Cinéma - Cheval de Guerre de Steven Spielberg (2012)
Après le demi-fiasco de Tintin, on aurait pu croire Steven Spielberg sur la pente descendante… pensant plus aux effets spéciaux qu’à conter de belles histoires. Et le voilà qui sort un film surprenant axé sur un héros animal : un cheval !
Mais que le lecteur se rassure tout de suite : le héros n’acquière pas la parole.C’est juste un cheval, dans toute sa splendeur, à la manière du Bucéphale de l’Etalon Noir (1979). Toute l’histoire est centrée sur le cheval et sa vie tumultueuse et non sur un héros humain. Car Joey, ce jeune étalon né dans les highlands, va connaître de nombreux propriétaires. Voilà la toile de fond de plus de 2h00 de drame.
Drame, car le Cheval de guerre est loin d’être gai : un cheval arraché à sa mère qui souffre à labourer un champ stérile et… Non, n’en disons pas plus, préservons le suspens. On dira seulement que Spielberg emmène le spectateur en France dans les tranchées de la 1ère guerre mondiale. S’il semblait à l’aise (pardonnez l’expression) avec les combats d’“ll faut sauver le soldat Ryan, il choisit ici un autre point de vue, moins immersif et exubérant. Une remarquable scène de la charge à cheval est ainsi moins spectaculaire qu’émouvante et angoissante. Et c’est bien dans l’émotion que Spielberg donne le meilleur de lui-même plutôt que dans la froideur des effets spéciaux (trop) bien calibrés.
De l’émotion, le spectateur en ressent tout au long des épreuves que doit surmonter ce cheval qui mériterait presque un oscar pour la qualité de sa prestation (peut-être sont-ils plusieurs derrière ce rôle…). Entre amitié, complicité, malice, souffrance – son regard et ses postures montrent combien un animal peut transmettre d’émotion. Il y a un peu du Spielberg d’E.T. ou d’Amistad dans ce film. En outre, Spielberg compense largement son couplet sur l’héroïsme par de belles scènes sur les horreurs de la guerre et la solidarité que peuvent ressentir les ennemis d’un jour.
D’un point de vue technique, la musique sait se faire oublier tout en se rendant indispensable. Quant à la photo, elle est bien adaptée malgré un bémol sur l’excès déployé par la scène finale. A noter la présence d’Emily Watson (Breaking the Waves), David Thewlis (Harry Potter) et de Niels Arestrup (Un Prophète).
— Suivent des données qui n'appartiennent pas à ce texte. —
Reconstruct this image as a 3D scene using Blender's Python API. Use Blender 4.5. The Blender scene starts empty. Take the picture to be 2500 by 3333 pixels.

Du grand Spielberg, donc, pour un mélodrame qui risque de ne pas rencontrer de succès en France où ce genre est systématiquement descendu par les critiques* sous le prétexte qu’il fait appel à des ressorts que l’on appelle “humains” – la sensibilité, la compassion. C’est justement parce que ce genre tombe trop souvent dans des clichés qu’il est difficile à rendre et qu’il faut d’autant plus saluer une réussite. Les passionnés de chevaux apprécieront. Même si le film fait mal. Ou peut être aussi pour cela. Il serait dommage qu’ils soient les seuls à le regarder.